◆ Written request ◆
Would you quote the material below from its first line through the line containing "return Vector((x, -z, y + ZC))", exactly and with both ends included?

## start Data provided

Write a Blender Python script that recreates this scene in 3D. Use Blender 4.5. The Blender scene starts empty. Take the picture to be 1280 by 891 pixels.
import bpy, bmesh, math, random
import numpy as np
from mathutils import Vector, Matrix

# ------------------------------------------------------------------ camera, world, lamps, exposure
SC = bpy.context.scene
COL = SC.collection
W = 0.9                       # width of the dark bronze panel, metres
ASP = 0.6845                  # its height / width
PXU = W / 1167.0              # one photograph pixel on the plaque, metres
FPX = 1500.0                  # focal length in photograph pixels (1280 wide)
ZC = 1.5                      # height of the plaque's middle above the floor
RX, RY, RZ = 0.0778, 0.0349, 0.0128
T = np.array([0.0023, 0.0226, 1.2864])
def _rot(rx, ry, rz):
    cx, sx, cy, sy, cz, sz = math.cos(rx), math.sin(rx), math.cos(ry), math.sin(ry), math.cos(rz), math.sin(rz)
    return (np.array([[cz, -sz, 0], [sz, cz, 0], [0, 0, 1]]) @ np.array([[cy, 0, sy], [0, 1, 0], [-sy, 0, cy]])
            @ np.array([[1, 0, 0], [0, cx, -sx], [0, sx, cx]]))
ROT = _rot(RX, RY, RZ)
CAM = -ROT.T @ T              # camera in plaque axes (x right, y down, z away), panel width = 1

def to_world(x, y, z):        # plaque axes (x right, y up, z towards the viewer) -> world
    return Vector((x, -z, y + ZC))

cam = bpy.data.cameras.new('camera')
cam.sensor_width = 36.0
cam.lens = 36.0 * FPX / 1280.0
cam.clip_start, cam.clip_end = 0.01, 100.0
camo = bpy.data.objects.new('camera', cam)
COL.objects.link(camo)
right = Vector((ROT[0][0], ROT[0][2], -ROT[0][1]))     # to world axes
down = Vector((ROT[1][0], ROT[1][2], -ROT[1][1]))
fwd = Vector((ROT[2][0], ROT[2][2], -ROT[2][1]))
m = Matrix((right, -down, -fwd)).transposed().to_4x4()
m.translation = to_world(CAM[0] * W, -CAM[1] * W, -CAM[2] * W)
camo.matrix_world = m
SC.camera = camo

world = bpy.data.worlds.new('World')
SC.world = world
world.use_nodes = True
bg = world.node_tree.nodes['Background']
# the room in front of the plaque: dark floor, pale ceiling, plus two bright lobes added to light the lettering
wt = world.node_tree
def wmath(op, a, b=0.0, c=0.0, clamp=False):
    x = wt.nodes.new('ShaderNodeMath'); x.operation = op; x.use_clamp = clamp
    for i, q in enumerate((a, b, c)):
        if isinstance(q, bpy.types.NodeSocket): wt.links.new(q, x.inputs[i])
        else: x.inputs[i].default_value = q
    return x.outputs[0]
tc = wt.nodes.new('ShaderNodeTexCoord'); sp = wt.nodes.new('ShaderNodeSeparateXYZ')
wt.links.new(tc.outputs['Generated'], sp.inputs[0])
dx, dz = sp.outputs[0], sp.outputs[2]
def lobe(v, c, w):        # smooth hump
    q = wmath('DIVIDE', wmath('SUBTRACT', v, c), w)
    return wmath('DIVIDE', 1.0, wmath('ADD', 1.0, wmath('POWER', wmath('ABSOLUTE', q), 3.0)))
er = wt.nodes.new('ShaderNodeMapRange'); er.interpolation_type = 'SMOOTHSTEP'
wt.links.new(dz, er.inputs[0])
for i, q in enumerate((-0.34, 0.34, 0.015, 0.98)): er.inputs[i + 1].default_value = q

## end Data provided

◆ Result below ◆
Write a Blender Python script that recreates this scene in 3D. Use Blender 4.5. The Blender scene starts empty. Take the picture to be 1280 by 891 pixels.
import bpy, bmesh, math, random
import numpy as np
from mathutils import Vector, Matrix

# ------------------------------------------------------------------ camera, world, lamps, exposure
SC = bpy.context.scene
COL = SC.collection
W = 0.9                       # width of the dark bronze panel, metres
ASP = 0.6845                  # its height / width
PXU = W / 1167.0              # one photograph pixel on the plaque, metres
FPX = 1500.0                  # focal length in photograph pixels (1280 wide)
ZC = 1.5                      # height of the plaque's middle above the floor
RX, RY, RZ = 0.0778, 0.0349, 0.0128
T = np.array([0.0023, 0.0226, 1.2864])
def _rot(rx, ry, rz):
    cx, sx, cy, sy, cz, sz = math.cos(rx), math.sin(rx), math.cos(ry), math.sin(ry), math.cos(rz), math.sin(rz)
    return (np.array([[cz, -sz, 0], [sz, cz, 0], [0, 0, 1]]) @ np.array([[cy, 0, sy], [0, 1, 0], [-sy, 0, cy]])
            @ np.array([[1, 0, 0], [0, cx, -sx], [0, sx, cx]]))
ROT = _rot(RX, RY, RZ)
CAM = -ROT.T @ T              # camera in plaque axes (x right, y down, z away), panel width = 1

def to_world(x, y, z):        # plaque axes (x right, y up, z towards the viewer) -> world
    return Vector((x, -z, y + ZC))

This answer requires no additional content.